---------- Given material

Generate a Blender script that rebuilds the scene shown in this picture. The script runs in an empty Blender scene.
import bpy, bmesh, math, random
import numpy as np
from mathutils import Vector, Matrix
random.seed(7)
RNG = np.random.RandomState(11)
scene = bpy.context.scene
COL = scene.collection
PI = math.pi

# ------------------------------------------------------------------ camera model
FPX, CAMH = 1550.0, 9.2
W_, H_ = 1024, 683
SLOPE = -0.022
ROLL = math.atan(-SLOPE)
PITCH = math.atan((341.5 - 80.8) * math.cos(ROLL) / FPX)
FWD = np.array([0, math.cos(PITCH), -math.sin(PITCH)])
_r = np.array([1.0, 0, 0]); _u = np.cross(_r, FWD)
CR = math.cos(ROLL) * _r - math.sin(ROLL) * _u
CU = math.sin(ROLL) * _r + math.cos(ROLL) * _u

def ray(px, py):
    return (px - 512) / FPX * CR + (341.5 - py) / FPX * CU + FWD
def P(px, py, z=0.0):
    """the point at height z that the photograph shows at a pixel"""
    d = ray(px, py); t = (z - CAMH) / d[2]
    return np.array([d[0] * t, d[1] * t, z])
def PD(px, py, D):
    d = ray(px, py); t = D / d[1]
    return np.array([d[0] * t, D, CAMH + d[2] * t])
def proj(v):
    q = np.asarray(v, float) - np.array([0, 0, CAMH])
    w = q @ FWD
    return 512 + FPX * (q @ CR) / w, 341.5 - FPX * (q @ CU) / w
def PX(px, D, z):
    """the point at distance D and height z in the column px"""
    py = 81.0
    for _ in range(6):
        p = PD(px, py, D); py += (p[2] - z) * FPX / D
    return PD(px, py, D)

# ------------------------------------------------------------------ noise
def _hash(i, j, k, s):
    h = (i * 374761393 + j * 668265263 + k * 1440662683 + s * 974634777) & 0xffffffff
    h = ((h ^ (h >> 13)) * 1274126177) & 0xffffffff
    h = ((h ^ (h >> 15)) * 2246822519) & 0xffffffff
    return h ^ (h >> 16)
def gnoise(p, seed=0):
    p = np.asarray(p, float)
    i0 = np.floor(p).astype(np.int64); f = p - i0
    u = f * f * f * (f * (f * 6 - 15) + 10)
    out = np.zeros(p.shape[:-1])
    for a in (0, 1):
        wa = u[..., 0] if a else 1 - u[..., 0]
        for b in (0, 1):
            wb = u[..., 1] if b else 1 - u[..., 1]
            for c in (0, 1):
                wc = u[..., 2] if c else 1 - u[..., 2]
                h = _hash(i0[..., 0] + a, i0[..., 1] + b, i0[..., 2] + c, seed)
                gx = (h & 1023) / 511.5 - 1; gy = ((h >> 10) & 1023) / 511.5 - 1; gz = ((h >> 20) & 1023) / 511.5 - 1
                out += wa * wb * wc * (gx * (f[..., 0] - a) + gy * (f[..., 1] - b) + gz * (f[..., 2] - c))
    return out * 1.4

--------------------

To be done
Only the lines from the beginning of the material above through the line with "PI = math.pi" are wanted; extract them exactly.

Result of the exercise
Generate a Blender script that rebuilds the scene shown in this picture. The script runs in an empty Blender scene.
import bpy, bmesh, math, random
import numpy as np
from mathutils import Vector, Matrix
random.seed(7)
RNG = np.random.RandomState(11)
scene = bpy.context.scene
COL = scene.collection
PI = math.pi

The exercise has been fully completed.